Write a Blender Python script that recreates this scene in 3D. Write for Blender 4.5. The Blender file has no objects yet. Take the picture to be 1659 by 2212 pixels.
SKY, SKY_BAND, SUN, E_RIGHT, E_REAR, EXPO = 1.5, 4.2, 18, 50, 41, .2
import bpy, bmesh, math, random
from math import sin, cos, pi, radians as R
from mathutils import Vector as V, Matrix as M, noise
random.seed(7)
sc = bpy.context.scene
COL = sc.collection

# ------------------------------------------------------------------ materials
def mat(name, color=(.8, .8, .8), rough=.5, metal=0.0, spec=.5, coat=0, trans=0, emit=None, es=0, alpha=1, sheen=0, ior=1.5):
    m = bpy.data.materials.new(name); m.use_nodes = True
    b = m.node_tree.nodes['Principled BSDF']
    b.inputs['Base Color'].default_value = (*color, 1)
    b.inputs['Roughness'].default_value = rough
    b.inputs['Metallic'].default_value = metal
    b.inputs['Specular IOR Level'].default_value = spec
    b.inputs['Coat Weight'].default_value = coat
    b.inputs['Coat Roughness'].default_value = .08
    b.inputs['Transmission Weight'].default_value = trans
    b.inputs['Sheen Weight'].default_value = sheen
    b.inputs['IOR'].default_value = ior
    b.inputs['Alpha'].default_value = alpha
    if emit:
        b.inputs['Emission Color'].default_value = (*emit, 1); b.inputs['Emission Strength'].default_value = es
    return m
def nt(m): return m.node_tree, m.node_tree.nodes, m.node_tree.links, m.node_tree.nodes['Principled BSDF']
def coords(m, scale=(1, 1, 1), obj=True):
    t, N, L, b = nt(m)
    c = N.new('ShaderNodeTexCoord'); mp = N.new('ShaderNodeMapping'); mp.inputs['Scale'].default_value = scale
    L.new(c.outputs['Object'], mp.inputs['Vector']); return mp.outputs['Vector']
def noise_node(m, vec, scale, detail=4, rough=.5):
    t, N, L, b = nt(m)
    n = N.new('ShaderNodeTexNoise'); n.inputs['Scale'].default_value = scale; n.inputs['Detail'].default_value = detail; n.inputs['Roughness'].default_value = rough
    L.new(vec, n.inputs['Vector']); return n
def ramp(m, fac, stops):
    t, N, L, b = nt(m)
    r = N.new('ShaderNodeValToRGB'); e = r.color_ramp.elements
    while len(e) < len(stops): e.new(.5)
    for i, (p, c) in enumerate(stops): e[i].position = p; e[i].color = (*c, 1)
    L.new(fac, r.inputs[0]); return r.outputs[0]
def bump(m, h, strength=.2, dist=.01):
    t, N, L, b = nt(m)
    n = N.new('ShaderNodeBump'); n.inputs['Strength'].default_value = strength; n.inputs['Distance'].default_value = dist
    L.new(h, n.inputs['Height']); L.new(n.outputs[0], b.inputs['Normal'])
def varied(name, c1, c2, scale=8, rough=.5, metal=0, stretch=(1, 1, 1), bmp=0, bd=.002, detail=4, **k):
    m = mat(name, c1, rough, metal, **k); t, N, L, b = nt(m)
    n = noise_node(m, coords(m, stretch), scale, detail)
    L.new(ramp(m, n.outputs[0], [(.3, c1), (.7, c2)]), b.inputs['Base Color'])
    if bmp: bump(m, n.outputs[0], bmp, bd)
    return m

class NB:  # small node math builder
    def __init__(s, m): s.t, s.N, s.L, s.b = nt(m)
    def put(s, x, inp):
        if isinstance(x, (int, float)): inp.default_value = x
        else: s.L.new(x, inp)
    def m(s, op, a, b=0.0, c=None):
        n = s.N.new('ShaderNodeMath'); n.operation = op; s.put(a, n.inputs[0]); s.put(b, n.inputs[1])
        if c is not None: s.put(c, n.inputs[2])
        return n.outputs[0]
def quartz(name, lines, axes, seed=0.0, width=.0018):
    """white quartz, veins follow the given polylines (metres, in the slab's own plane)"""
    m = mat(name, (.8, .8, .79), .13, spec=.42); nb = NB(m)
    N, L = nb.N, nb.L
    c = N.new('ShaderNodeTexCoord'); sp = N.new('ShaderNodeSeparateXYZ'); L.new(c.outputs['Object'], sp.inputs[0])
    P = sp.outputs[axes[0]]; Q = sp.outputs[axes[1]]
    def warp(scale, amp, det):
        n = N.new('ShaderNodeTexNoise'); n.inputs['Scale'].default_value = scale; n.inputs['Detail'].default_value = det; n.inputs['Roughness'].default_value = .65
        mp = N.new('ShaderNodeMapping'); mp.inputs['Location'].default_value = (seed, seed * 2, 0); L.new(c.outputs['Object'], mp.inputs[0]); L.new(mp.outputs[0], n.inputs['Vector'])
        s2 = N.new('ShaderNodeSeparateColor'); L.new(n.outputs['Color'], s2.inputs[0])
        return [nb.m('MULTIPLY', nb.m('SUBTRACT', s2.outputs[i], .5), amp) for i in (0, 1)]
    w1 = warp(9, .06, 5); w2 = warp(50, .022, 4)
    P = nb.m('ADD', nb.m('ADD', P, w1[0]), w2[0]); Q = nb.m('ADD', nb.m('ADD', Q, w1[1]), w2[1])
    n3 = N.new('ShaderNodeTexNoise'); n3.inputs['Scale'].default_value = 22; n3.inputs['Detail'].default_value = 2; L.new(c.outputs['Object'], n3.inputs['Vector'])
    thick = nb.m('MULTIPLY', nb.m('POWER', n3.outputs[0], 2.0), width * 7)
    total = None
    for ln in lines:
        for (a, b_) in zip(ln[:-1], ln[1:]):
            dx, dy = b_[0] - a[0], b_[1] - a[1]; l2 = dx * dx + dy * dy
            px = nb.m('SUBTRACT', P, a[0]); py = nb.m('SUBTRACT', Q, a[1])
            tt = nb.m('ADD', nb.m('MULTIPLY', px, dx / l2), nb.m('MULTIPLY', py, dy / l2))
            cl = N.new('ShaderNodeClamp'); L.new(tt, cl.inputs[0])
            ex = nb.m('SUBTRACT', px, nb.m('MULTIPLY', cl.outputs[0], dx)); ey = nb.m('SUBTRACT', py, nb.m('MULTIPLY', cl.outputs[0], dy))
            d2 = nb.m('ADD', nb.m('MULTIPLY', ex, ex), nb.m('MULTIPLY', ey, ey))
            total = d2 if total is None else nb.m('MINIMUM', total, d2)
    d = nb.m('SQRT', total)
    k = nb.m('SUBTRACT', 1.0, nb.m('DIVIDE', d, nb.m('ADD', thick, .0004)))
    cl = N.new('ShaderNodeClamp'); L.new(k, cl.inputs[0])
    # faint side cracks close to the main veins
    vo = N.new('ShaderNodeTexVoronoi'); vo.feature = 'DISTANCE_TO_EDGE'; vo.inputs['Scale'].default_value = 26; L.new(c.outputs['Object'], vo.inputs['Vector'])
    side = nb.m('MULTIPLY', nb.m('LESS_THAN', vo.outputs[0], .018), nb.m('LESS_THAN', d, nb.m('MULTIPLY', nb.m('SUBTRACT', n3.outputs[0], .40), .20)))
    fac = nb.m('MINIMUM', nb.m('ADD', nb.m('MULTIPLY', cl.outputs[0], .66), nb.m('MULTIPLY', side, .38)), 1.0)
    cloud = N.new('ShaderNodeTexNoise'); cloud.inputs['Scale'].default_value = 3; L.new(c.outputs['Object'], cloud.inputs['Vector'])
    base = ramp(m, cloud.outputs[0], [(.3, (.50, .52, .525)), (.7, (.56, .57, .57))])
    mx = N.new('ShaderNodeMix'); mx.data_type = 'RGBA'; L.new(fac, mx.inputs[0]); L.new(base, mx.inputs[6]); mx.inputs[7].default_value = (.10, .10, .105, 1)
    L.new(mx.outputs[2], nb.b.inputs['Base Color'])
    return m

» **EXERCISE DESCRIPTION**
Copy every line of the listing that includes the string "scene".

» **EXERCISE RESULT**
Write a Blender Python script that recreates this scene in 3D. Write for Blender 4.5. The Blender file has no objects yet. Take the picture to be 1659 by 2212 pixels.
sc = bpy.context.scene